NDAA gets a signing statement

As expected, President Obama yesterday signed the Defense Authorization bill that largely funds the military. And as expected, this year’s NDAA came with a signing statement.

President Obama … said that although he did not support all of it, changes made by Congress after negotiations with the White House had satisfied most of his concerns and had given him enough latitude to manage counterterrorism and foreign policy in keeping with administration principles. […]

The White House had said that the legislation could lead to an improper military role in overseeing detention and court proceedings and could infringe on the president’s authority in dealing with terrorism suspects. But it said that Mr. Obama could interpret the statute in a way that would preserve his authority.

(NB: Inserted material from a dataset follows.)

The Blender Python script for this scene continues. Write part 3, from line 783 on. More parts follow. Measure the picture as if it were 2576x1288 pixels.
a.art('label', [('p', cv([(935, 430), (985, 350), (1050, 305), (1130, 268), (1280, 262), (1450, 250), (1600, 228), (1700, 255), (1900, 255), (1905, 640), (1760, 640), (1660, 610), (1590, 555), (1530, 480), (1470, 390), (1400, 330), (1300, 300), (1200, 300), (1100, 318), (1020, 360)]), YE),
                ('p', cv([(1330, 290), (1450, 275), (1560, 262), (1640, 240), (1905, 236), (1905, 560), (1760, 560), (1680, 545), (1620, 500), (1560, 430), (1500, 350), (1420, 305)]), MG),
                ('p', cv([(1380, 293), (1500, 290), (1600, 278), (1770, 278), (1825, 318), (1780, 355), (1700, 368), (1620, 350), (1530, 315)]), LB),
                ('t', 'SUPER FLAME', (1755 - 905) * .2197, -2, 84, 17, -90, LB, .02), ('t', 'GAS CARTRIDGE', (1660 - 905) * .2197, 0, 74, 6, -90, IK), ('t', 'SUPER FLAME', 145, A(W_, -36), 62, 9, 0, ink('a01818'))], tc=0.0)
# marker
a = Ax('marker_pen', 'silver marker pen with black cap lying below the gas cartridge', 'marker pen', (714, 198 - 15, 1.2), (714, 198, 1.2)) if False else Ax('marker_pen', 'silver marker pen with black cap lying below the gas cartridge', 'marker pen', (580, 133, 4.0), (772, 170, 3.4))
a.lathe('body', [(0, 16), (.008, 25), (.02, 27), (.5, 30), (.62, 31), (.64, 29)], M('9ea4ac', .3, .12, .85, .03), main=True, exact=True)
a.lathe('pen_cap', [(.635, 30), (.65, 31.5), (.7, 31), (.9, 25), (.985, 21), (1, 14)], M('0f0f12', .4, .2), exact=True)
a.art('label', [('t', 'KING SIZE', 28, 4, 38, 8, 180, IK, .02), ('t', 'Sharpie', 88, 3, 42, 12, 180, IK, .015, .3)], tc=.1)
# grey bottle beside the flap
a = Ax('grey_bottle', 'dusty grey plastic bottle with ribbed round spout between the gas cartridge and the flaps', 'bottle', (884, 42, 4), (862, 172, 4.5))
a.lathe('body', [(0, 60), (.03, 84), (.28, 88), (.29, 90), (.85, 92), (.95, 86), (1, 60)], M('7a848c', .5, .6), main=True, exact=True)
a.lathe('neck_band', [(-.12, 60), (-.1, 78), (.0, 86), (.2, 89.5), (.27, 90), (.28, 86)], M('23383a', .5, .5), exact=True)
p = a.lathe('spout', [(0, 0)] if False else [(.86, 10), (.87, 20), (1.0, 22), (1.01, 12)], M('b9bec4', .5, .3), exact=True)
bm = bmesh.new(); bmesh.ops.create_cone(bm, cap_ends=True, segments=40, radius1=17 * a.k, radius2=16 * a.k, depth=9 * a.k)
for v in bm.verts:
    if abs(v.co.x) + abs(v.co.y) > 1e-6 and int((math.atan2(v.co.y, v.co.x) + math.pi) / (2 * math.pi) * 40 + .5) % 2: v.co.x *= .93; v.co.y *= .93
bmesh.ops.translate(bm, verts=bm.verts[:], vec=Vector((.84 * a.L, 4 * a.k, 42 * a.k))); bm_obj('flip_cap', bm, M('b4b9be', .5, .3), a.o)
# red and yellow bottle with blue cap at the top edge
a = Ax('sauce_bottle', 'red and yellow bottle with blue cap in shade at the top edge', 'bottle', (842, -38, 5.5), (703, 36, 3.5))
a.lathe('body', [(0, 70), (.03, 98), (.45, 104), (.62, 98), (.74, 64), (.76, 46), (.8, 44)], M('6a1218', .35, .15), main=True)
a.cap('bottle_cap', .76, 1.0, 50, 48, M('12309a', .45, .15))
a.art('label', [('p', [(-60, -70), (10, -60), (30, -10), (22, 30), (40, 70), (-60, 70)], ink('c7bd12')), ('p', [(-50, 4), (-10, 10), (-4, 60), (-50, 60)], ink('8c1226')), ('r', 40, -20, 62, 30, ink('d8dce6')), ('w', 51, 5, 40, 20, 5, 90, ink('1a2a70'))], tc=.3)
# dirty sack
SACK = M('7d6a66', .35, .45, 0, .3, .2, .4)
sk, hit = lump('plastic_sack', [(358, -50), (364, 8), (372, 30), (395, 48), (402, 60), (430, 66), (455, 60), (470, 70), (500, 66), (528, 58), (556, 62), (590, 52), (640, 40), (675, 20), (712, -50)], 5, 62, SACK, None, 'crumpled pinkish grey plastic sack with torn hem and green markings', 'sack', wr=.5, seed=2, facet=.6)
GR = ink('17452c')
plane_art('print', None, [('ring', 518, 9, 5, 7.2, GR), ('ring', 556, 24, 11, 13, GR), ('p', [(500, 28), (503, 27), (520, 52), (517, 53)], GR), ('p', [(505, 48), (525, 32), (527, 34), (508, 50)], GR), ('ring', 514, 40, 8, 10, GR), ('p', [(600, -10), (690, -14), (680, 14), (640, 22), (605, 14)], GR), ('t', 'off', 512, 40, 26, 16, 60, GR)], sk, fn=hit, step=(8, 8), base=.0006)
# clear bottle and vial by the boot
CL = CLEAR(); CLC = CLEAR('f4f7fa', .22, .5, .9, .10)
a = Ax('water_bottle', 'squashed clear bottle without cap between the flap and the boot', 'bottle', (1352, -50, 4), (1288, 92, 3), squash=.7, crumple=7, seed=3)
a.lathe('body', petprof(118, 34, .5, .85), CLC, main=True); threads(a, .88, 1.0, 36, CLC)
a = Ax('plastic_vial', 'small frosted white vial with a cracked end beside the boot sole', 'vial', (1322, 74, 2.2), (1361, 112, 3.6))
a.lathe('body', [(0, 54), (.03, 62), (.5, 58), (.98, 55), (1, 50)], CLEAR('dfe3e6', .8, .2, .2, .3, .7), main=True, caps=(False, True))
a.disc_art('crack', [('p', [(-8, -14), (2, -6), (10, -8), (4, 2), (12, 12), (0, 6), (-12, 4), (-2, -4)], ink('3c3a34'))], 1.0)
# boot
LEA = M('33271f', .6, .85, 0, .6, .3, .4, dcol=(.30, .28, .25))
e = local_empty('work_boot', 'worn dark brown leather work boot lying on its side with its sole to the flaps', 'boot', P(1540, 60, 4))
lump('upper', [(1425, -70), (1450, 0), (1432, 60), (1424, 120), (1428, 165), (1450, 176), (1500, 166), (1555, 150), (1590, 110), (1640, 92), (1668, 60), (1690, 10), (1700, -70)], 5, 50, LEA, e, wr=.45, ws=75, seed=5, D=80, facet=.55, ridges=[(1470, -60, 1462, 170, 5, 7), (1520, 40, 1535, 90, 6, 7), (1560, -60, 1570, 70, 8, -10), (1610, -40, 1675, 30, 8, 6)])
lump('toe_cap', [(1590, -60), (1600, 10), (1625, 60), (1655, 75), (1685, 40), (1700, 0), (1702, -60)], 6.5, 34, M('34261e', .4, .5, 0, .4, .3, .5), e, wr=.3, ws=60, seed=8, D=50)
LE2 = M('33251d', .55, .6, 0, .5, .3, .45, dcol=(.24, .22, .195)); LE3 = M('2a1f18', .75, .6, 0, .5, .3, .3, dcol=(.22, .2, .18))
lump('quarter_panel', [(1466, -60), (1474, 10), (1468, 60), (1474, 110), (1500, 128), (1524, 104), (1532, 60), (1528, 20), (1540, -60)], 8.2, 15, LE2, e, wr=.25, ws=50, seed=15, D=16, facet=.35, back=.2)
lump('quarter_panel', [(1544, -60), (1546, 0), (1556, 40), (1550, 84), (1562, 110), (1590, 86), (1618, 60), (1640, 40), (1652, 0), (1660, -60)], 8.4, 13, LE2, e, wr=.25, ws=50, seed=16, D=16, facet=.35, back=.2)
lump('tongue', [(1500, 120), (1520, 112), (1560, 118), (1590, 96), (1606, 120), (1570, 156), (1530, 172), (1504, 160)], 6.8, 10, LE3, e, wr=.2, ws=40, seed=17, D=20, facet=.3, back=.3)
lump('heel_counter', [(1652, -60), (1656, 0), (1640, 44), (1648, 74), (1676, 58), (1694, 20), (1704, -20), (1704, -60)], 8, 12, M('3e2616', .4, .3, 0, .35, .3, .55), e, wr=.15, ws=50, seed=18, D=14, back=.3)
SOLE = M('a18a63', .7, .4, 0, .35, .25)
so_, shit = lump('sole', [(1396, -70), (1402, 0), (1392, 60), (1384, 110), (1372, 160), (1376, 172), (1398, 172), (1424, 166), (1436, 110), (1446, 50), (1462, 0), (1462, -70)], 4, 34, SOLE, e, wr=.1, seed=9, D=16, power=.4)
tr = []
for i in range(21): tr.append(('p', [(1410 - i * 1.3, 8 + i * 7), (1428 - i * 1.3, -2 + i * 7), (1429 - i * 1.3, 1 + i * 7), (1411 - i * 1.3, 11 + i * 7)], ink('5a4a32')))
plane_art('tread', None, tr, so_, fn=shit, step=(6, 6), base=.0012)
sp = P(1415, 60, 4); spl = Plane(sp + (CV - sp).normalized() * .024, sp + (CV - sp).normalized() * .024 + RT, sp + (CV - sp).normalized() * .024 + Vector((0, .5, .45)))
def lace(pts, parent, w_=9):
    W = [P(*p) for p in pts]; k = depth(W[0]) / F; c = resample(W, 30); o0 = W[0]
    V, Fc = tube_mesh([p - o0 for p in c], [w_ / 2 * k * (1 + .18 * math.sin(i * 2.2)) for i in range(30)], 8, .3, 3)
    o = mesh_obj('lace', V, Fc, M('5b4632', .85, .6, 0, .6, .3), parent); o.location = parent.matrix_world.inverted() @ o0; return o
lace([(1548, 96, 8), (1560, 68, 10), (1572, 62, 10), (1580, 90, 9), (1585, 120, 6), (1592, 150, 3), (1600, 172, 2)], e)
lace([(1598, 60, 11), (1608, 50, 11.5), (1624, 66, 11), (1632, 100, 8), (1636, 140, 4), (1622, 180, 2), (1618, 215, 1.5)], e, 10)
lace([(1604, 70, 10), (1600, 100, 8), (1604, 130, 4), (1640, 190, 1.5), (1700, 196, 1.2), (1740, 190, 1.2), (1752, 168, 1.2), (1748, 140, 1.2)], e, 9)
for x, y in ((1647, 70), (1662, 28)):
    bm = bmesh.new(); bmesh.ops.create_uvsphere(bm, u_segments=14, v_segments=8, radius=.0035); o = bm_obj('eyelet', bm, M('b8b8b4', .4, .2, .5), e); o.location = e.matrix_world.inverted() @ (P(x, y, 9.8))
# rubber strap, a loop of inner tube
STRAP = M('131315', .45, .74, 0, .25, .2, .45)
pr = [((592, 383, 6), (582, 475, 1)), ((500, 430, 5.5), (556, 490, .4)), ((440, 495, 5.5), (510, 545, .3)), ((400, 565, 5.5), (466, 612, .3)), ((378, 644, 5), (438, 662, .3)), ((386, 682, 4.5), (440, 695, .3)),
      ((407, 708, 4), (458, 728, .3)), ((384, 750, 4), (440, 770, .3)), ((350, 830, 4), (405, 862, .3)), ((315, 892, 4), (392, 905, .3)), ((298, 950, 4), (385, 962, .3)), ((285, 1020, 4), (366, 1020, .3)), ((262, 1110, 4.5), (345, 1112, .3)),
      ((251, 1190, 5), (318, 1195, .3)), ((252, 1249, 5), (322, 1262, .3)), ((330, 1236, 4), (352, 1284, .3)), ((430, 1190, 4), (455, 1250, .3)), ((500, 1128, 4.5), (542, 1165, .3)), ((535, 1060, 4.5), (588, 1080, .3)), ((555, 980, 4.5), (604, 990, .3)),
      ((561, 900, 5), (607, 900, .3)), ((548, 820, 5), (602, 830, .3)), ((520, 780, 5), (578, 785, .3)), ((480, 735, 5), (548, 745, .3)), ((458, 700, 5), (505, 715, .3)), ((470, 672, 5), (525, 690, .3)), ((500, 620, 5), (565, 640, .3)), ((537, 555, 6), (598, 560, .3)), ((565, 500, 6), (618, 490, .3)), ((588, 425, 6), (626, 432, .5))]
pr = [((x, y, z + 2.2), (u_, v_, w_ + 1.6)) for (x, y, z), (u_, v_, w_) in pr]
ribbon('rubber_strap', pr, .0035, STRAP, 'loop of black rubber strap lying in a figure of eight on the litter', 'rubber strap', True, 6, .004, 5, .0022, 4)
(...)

The president, for example, said that he would never authorize the indefinite military detention of American citizens, because “doing so would break with our most important traditions and values as a nation.” He also said he would reject a “rigid across-the-board requirement” that suspects be tried in military courts rather than civilian courts.

Congress dropped a provision in the House version of the bill that would have banned using civilian courts to prosecute those suspected of having ties to Al Qaeda. It also dropped a new authorization to use military force against Al Qaeda and its allies.

There are many who can speak to the merit of the White House’s arguments in far more detail than I can, but for those interested, the signing statement itself is online in its entirety.